The Joplin Globe, Joplin, MO

National News

September 13, 2012

Talks to end Chicago teacher strike make progress

CHICAGO — Negotiations between union and school officials in the nation’s third-largest school district resumed Thursday with an air of optimism and signals that a teachers’ strike could end soon.

Chicago Teachers Union President Karen Lewis said students could be back in class by Monday, a week after teachers walked out. Lewis initially suggested classes could resume as early as Friday, then said approval of a final proposal would require a union delegates’ meeting, which could take more time.

“We still have some major stuff we have to look at,” she told reporters Thursday on her way into the talks. “Doing something fast is not the way to go. Haste makes waste.”

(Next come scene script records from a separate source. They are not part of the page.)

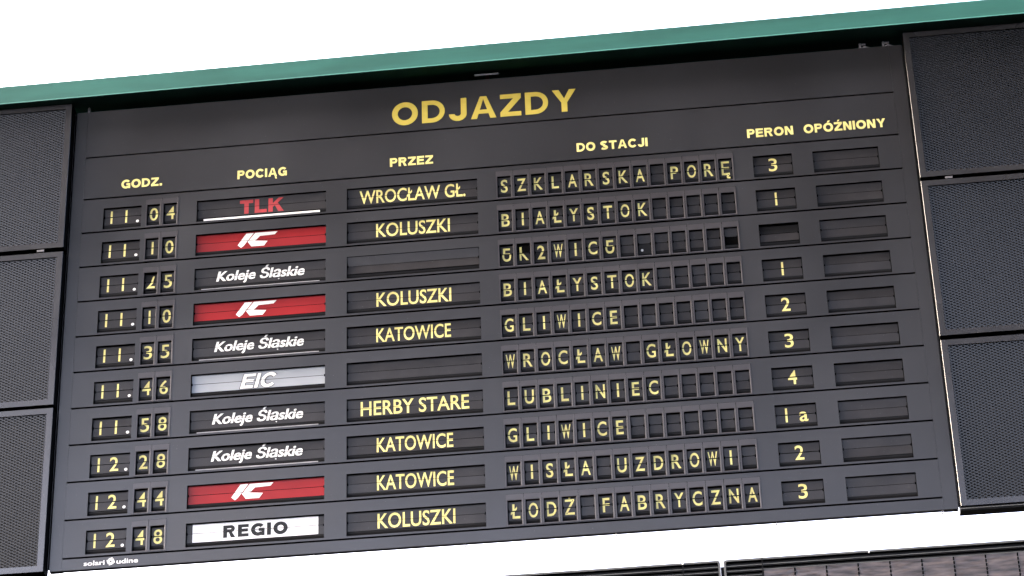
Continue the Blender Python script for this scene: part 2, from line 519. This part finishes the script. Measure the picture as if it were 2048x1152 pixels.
def flap(x0, x1, prints=(), top='flap', bot='flap', tt=None, tb=None):
    """the two half flaps of one window (leaning by tt and tb degrees), what is printed on them and the drum below them;
    prints: (polygons, material, 'both' | 'up' | 'down')"""
    mb = MB()
    a, b = x0 + 0.0018, x1 - 0.0018
    tt = random.uniform(-2.2, 2.4) if tt is None else tt
    tb = random.uniform(-2.2, 2.4) if tb is None else tb
    yf = 0.0100
    gap, cut = (GAP, 0.0007) if x1 - x0 < 0.2 else (0.0009, 0.0)
    nw, nz = 0.0035, 0.0042
    up_t = WIN_T + 0.004
    lo_b = AX - FL_H
    def Y(z, dy=0.0):
        t = tt if z > AX else -tb
        return yf + dy + (z - AX) * math.tan(math.radians(t))
    for up in (True, False):
        s = 1 if up else -1
        e = AX + s * gap
        end = up_t if up else lo_b
        pts = [(a, end), (a, e + s * nz), (a + nw, e + s * nz), (a + nw, e), (b - nw, e), (b - nw, e + s * nz), (b, e + s * nz), (b, end)]
        pts = ccw(pts)
        n = len(pts)
        m = top if up else bot
        mb.poly([(x, Y(z), z) for x, z in pts], m)
        for k in range(n):
            p, q = pts[k], pts[(k + 1) % n]
            mb.poly([(p[0], Y(p[1]), p[1]), (p[0], Y(p[1], 0.001), p[1]), (q[0], Y(q[1], 0.001), q[1]), (q[0], Y(q[1]), q[1])], 'flap')
        for k, (polys, pm, where) in enumerate(prints):
            if where == ('down' if up else 'up'):
                continue
            for i, p in enumerate(polys):
                c = clip(p, e + s * cut, up)
                if c:
                    mb.poly([(x, Y(z, -0.0004 - 0.0003 * k - 0.00002 * (i % 9)), z) for x, z in ccw(c)], pm)
    # the bundle of flaps hanging below, curving back into the board
    zz = [lo_b + 0.0015, lo_b - 0.006, lo_b - 0.013, WIN_B - 0.004]
    yy = [yf + 0.0015, yf + 0.0030, yf + 0.0065, yf + 0.0120]
    for k in range(3):
        mb.poly([(a, yy[k + 1], zz[k + 1]), (b, yy[k + 1], zz[k + 1]), (b, yy[k], zz[k]), (a, yy[k], zz[k])], 'drum')
    return mb

CAP_T, CAP_B = -0.0565, -0.1120
BOLD = 0.014
def glyph(ch, x0, x1, maxw=0.0335):
    """one character centred in a cell"""
    cx = (x0 + x1) / 2 + random.uniform(-0.0009, 0.0009)
    if ch in 'I1':
        return [[(cx - 0.0036, CAP_B), (cx + 0.0036, CAP_B), (cx + 0.0036, CAP_T), (cx - 0.0036, CAP_T)]]
    if ch == '.':
        return disc(cx - 0.010, CAP_B + 0.0045, 0.0048)
    lo, hi = cap_span(BOLD)
    xs = [x for p in raw_text(ch, BOLD) for x, y in p]
    w = (max(xs) - min(xs)) * (CAP_T - CAP_B) / (hi - lo) * 0.80
    w = min(w, maxw)
    return text(ch, cx - w / 2, cx + w / 2, CAP_B, CAP_T, BOLD)

def digit(ch, cx, w=0.032):
    if ch == '1':
        return [[(cx - 0.0038, CAP_B), (cx + 0.0038, CAP_B), (cx + 0.0040, CAP_T), (cx - 0.0034, CAP_T)]]
    return text(ch, cx - w / 2, cx + w / 2, CAP_B, CAP_T, 0.010)

def lerp(rect, u, v):
    return rect[0] + (rect[1] - rect[0]) * u, rect[2] + (rect[3] - rect[2]) * v

def train_flap(kind):
    x0, x1 = TRAIN
    lo = AX - FL_H
    if kind == 'TLK':
        return flap(x0, x1, [(caps('TLK', 0.6125, 0.7830, -0.1140, -0.0545, 0.27, 0.10), 'redtext', 'both')]), 'dark flap with red TLK over a white line'
    if kind == 'KS':
        return flap(x0, x1, [(text('Koleje Śląskie', 0.5300 + d, 0.8650 + d, -0.1025, -0.0610, 0.012, 0.22), 'white', 'both') for d in (-0.0014, 0.0, 0.0014)]), 'dark flap with white slanted words Koleje Śląskie'
    if kind == 'IC':
        # slanted white I and C
        I = [[(0.6075, -0.1015), (0.6205, -0.1130), (0.6315, -0.1045), (0.6690, -0.0525), (0.6400, -0.0525)]]
        C = [[(0.6740, -0.0525), (0.7610, -0.0525), (0.7495, -0.0655), (0.6930, -0.0680), (0.6745, -0.0870), (0.6460, -0.0900)][::-1],
             [(0.6460, -0.0900), (0.6745, -0.0870), (0.7225, -0.0915), (0.7090, -0.1105), (0.6600, -0.1105)]]
        return flap(x0, x1, [(I, 'white', 'both'), (C, 'white', 'both')], 'red', 'red'), 'red flap with a white slanted IC emblem'
    if kind == 'EIC':
        sh = caps('EIC', 0.6262, 0.7690, -0.1168, -0.0530, 0.30, 0.02, 0.24)
        t = caps('EIC', 0.6300, 0.7655, -0.1145, -0.0550, 0.22, 0.10, 0.24)
        return flap(x0, x1, [(sh, 'dark_grey_print', 'both'), (t, 'white', 'both')], 'silver', 'silver'), 'silver flap with white slanted letters EIC'
    pl = [[(0.4695, lo + 0.0004), (0.9250, lo + 0.0004), (0.9250, -0.0478), (0.4695, -0.0478)]]
    return flap(x0, x1, [(pl, 'whiteflap', 'both'), (caps('REGIO', 0.5810, 0.8145, -0.1075, -0.0595, 0.285, 0.17), 'black', 'both')]), 'white flap with bold black word REGIO'

ROWS = [
    ('11', '04', 'TLK', ('WROCŁAW GŁ.', 1.0755, 1.4815), 'SZKLARSKA PORĘ', '3'),
    ('11', '10', 'IC', ('KOLUSZKI', 1.1385, 1.4195), 'BIAŁYSTOK     ', '1'),
    ('11', '25', 'KS', None, 'EK2WICE .     ', ''),
    ('11', '10', 'IC', ('KOLUSZKI', 1.1385, 1.4195), 'BIAŁYSTOK     ', '1'),
    ('11', '35', 'KS', ('KATOWICE', 1.1370, 1.4155), 'GLIWICE       ', '2'),
    ('11', '46', 'EIC', None, 'WROCŁAW GŁOWNY', '3'),
    ('11', '58', 'KS', ('HERBY STARE', 1.0785, 1.4765), 'LUBLINIEC     ', '4'),
    ('12', '28', 'KS', ('KATOWICE', 1.1370, 1.4155), 'GLIWICE       ', '1a'),
    ('12', '44', 'IC', ('KATOWICE', 1.1370, 1.4155), 'WISŁA UZDROWI ', '2'),
    ('12', '48', 'REGIO', ('KOLUSZKI', 1.1385, 1.4175), 'ŁODŹ FABRYCZNA', '3'),
]
ORD = ['first', 'second', 'third', 'fourth', 'fifth', 'sixth', 'seventh', 'eighth', 'ninth', 'tenth']
row0 = None
for k, (hh, mm, train, via, word, plat) in enumerate(ROWS):
    if row0 is None:
        row = row0 = obj('row_panel', ROW, board, (0, 0, 0))
    else:
        row = row0.copy()
        COL.objects.link(row)
        row.parent = board
        row.location = (0, 0, -PITCH * k)
    row['label'] = '%s row of the board, showing the %s.%s train' % (ORD[k], hh, mm)
    # hour
    w = HOUR[1] - HOUR[0]
    pr = [(digit(hh[0], HOUR[0] + 0.205 * w), 'pale', 'both'), (digit(hh[1], HOUR[0] + 0.595 * w), 'pale', 'both'), (disc(HOUR[0] + 0.895 * w, CAP_B + 0.0035, 0.0060), 'white', 'both')]
    flap(*HOUR, pr).build('hour_flap', row, label='flap showing the hour ' + hh)
    # minutes
    for q in (0, 1):
        a, b = MINS[q]
        c = (a + b) / 2
        if k == 2 and q == 0:
            pr = [([[(c - 0.0005, AX), (c + 0.0075, AX), (c + 0.0135, CAP_T), (c + 0.0065, CAP_T)]], 'pale', 'up'), (digit('2', c), 'pale', 'down')]
            f = flap(a, b, pr, tt=9, tb=-8)
        else:
            f = flap(a, b, [(digit(mm[q], c), 'pale', 'both')])
        f.build('minute_flap', row, label='flap showing the minute digit ' + mm[q])
    # train
    f, lab = train_flap(train)
    if train in ('TLK', 'KS'):
        wid, m = (0.0040, 'white') if train == 'TLK' else (0.0022, 'grey_print')
        z = -0.1285 if train == 'TLK' else -0.1330
        f.box(0.4730, 0.9225, 0.0085, 0.0125, z - wid, z + wid, m)       # line on the drum's lowest flap
    f.build('train_flap', row, label=lab)
    # via
    if via:
        f = flap(*VIA, [(text(via[0], via[1], via[2], CAP_B - 0.0015, CAP_T + 0.0005, 0.012), 'pale', 'both')])
        f.build('via_flap', row, label='flap with yellow words ' + via[0])
    else:
        f = flap(*VIA, tt=-10 if k == 2 else 0.5, tb=-7 if k == 2 else 0.5)
        f.build('via_flap', row, label='blank dark flap' if k == 5 else 'blank dark flap caught in mid turn')
    # destination letters
    for j, ch in enumerate(word):
        a = LET0 + LETP * j
        b = a + LETW
        if k == 2 and j in (0, 1, 2, 6, 8, 13):
            if j in (0, 6):
                f = flap(a, b, [(glyph('E', a, b), 'pale', 'up'), (glyph('U', a, b), 'pale', 'down')], bot='drum', tb=6)
                f.build('letter_flap', row, label='half turned flap with the top of E over the foot of U')
            elif j == 1:
                f = flap(a, b, [(text('L', (a + b) / 2 - 0.016, (a + b) / 2 + 0.012, CAP_B, CAP_T, BOLD), 'pale', 'up'), (glyph('K', a, b), 'pale', 'down')], top='cavity', bot='drum', tb=8)
                f.build('letter_flap', row, label='half turned flap with the foot of K')
            elif j == 2:
                f = flap(a, b, [(glyph('2', a, b), 'pale', 'both')], bot='drum', tt=1, tb=12)
                f.build('letter_flap', row, label='flap showing the figure 2')
            elif j == 8:
                f = flap(a, b, [(glyph('.', a, b), 'white', 'both')], bot='drum', tt=-3, tb=12)
                f.build('letter_flap', row, label='flap showing a white full stop')
            else:
                f = flap(a, b, bot='cavity', tt=-2, tb=14)
                f.build('blank_flap', row, label='blank flap with a dark half open lower leaf')
            continue
        if ch == ' ':
            flap(a, b).build('blank_flap', row)
        else:
            flap(a, b, [(glyph(ch, a, b), 'pale', 'both')]).build('letter_flap', row, label='flap showing the letter ' + ch)
    # platform
    c = (PLAT[0] + PLAT[1]) / 2
    if plat == '':
        flap(*PLAT, top='drum', tt=8, tb=-6).build('platform_flap', row, label='blank flap with a dark upper leaf')
    else:
        pr = [(digit(plat, c), 'pale', 'both')] if len(plat) == 1 else [(digit('1', c - 0.0340), 'pale', 'both'), (text('a', c + 0.012, c + 0.043, CAP_B, CAP_T, 0.012), 'pale', 'both')]
        flap(*PLAT, pr, tt=1, tb=1).build('platform_flap', row, label='flap showing platform ' + plat)
    flap(*DELAY).build('delay_flap', row)

# small hardware of the board
for x in (0.2694, 0.9104, 1.4525, 1.9845, 2.5465, 3.1225):
    mb = MB()
    mb.cyl((x, 0.006, -1.556), 0.0020, 0.0105, 'z', 'dullsteel', 8)
    mb.cyl((x, 0.006, -1.559), 0.0036, 0.0035, 'z', 'dullsteel', 8)
    mb.build('hanging_screw', board)
mb = MB()
mb.box(1.5300, 1.6240, -0.006, 0.002, 0.4185, 0.4255, 'steel')
mb.box(1.5700, 1.5850, 0.0025, 0.119, 0.4195, 0.4245, 'dullsteel')
mb.build('latch_plate', board)
for x, n in ((-0.003, 1), (3.018, 2), (3.107, 2)):             # brackets standing on the top edge
    mb = MB()
    mb.box(x, x + 0.008, 0.003, 0.018, 0.4025, 0.426, 'dullsteel')
    if n == 2:
        mb.hexa([(x + 0.0085, 0.003, 0.4025), (x + 0.046, 0.003, 0.4025), (x + 0.046, 0.018, 0.4025), (x + 0.0085, 0.018, 0.4025),
                 (x + 0.0085, 0.003, 0.4050), (x + 0.020, 0.003, 0.4130), (x + 0.020, 0.018, 0.4130), (x + 0.0085, 0.018, 0.4050)], 'dullsteel')
        mb.box(x + 0.0085, x + 0.026, 0.006, 0.018, 0.4180, 0.426, 'dullsteel')
    mb.build('top_bracket', board)

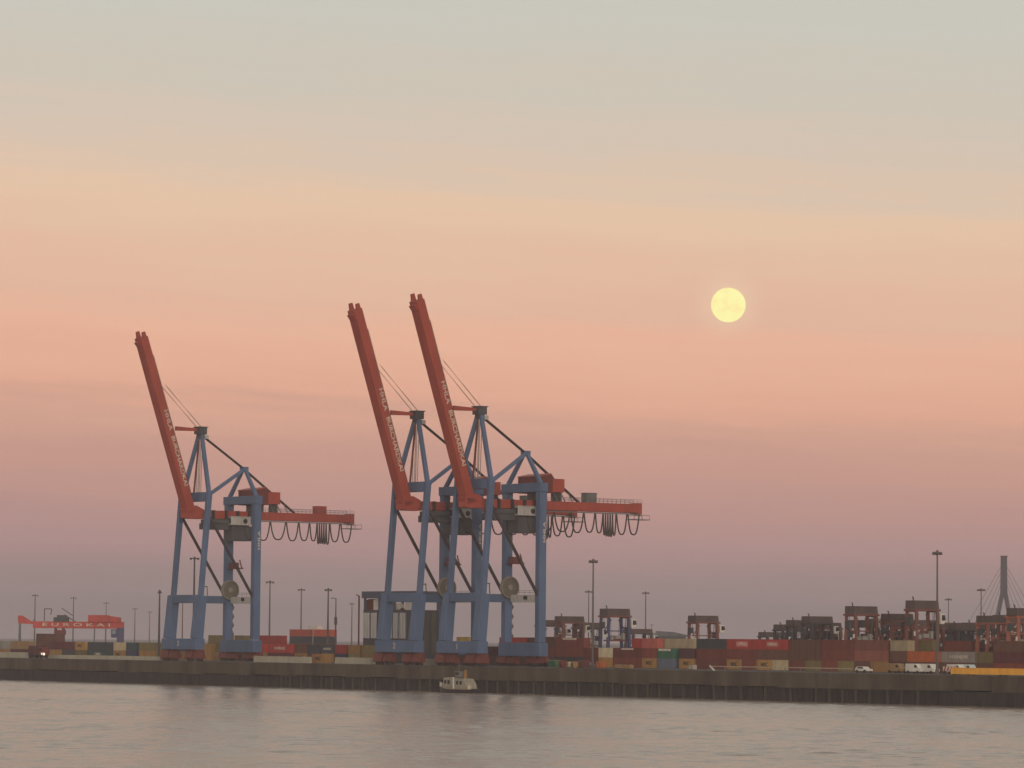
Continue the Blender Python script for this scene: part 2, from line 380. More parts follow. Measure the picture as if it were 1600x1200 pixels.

Roughly 25,000 teachers have been on the picket line since Monday while negotiators have been locked in tense talks. Issues on the table have included teacher evaluations that incorporate students’ standardized test scores and job security.

Contract talks ended shortly before midnight Wednesday, and Lewis said the sides had definitely come closer together. School board President David Vitale was also more positive after Wednesday’s talks and was hopeful of a deal.

The optimism was evident on the picket lines, too.

“I know that we will have a good resolution to this, and I do believe it will be soon,” said Michelle Gunderson, an elementary school teacher picketing on the city’s North Side. “And they do not mean to have us be embroiled in this for longer than we have to.”

Negotiators appeared to make progress on teacher evaluations in talks that ran until nearly midnight Wednesday. The school board’s latest proposal scaled back on penalties to teachers after the two sides argued over what percent of student performance should be weighed and how that should be used to judge job performance.

Under an old proposal, the Chicago Teachers Union estimated that some 6,000 teachers could lose their jobs within two years.

The latest offer released Wednesday included provisions for evaluations of tenured teachers that would not result in dismissal in the first year. It also altered categories that teachers can be rated on and an appeals process.

School districts nationwide have grappled with teacher assessments. The Obama administration has given states incentives to use student performance as a component of evaluations, though the issue has been most contentious in Chicago.

Teachers have said it’s unfair to use test scores to evaluate them especially with other factors affecting student learning that they can’t control: poverty, hunger and the inability to speak fluent English, to name just a few.

Chicago’s walkout canceled class for approximately 350,000 students and has left parents scrambling to make other arrangements for young children. The district has kept some schools open on a limited basis, mostly to provide meals and supervision. More than 80 percent of Chicago Public Schools students qualify for free or reduced-price lunches.

The walkout is the first Chicago teachers’ strike in 25 years. In 1987, the teachers strike lasted 19 days.

Chicago Mayor Rahm Emanuel has called the strike unnecessary and urged the union to continue negotiating with students in class.